The Rolling Stones have never been strangers to reinvention—but in their 60th year, something changed. For the first time since 2005, they released an album of all-new material, Hackney Diamonds, and embarked on a worldwide tour sponsored, ironically, by AARP. The message? They’re not retiring. Not now. Maybe not ever.
In an intimate feature with CBS Sunday Morning, Mick Jagger, Keith Richards, and Ronnie Wood opened up about the band’s creative rebirth, the heartbreak of losing drummer Charlie Watts, and the deeper reasons they’re still out there doing what they love. “We’re not just a band,” Richards said with a raspy laugh, “We’re a way of life.”
Recorded at Electric Lady Studios in New York, the album marks a deliberate comeback. “We said, let’s blitz it,” Jagger recalled. “We had a deadline, and we did what we said we’d do.” That discipline—so rare in rock and roll—is part of what’s kept the Stones rolling.
The process wasn’t just about writing new songs—it was about finding new meaning. The lead single, “Angry,” started as a quiet idea strummed alone by Jagger in the Caribbean. But it evolved the way all great Stones songs do: through collaboration, argument, and magic. “You kick each other in the ass,” Richards said. “That’s what we do.”

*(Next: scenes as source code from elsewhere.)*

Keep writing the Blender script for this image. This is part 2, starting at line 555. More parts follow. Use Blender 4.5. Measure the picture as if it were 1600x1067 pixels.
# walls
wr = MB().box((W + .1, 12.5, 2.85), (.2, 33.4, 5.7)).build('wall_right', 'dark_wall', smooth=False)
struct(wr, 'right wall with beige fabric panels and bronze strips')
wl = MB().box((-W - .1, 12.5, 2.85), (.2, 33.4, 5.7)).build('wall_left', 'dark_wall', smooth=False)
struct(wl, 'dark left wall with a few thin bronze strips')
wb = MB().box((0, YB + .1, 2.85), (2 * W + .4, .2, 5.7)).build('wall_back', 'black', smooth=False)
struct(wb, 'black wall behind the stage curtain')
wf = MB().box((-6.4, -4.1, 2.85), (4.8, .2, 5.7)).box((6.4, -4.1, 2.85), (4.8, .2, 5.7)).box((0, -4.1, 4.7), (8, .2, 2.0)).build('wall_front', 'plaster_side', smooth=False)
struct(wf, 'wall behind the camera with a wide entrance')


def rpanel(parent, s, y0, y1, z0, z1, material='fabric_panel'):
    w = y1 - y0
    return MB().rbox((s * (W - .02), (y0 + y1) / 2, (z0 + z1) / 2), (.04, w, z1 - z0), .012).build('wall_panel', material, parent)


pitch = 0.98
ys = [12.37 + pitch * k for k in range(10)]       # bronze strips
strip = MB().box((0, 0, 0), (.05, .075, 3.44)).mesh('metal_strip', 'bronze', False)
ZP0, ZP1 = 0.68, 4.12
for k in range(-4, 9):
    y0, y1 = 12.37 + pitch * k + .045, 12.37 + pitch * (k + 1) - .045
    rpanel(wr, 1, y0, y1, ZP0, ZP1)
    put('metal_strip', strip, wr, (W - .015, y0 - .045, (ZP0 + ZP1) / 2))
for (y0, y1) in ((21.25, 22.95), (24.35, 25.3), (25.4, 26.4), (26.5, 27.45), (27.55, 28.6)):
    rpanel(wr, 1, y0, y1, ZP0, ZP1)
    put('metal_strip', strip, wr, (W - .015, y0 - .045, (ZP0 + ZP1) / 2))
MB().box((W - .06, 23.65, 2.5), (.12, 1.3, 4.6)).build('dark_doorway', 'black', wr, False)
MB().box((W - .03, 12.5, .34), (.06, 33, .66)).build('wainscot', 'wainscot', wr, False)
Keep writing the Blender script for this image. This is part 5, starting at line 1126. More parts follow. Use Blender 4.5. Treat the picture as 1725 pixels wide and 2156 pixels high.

But Hackney Diamonds carries a heavier emotional weight. Charlie Watts, the band’s heartbeat since 1963, passed away in 2021. His death hit hard. “Of course it’s emotional,” Richards admitted, eyes briefly lowering. “But you have to get past that in life. I still want to make music. And I think Charlie would’ve wanted that too.”
The album features two tracks with Watts, including one that reunites him with original bassist Bill Wyman, who left the group in 1993. “It felt right,” said Jagger. “Charlie was on it, so we brought Bill back for that song. Like coming full circle.”
Ronnie Wood, now 77 and still the youngest member of the band, balances his dual life as a painter and guitarist. After every show, he creates hand-painted setlists—part performance log, part artwork. “It’s like a living memoir,” he said. “It keeps the memories alive.”
Despite their age—both Jagger and Richards recently turned 80—the Stones aren’t looking back. In fact, they refuse to write memoirs. “Why spend two years living in the past?” Jagger quipped. “That doesn’t appeal to me.” Instead, they live each moment, fueled by creativity and connection.
So what keeps them going? According to Richards, it’s simple: “We love each other. We love the music. And when you’ve gone this far, you can’t just drop it. You follow it all the way down the tunnel.”
As the cameras panned to packed stadiums and roaring crowds, it became clear: The Rolling Stones are more than a rock band. They’re a testament to resilience, to enduring friendship, to the unbreakable bond between artist and art.
Charlie Watts may be gone, but his spirit lives on in every beat, every riff, and every note they play. The Stones are still rolling—not because they have to, but because, after all these years, they still want to.
And maybe that’s the real secret: when the music comes from love, it never really stops.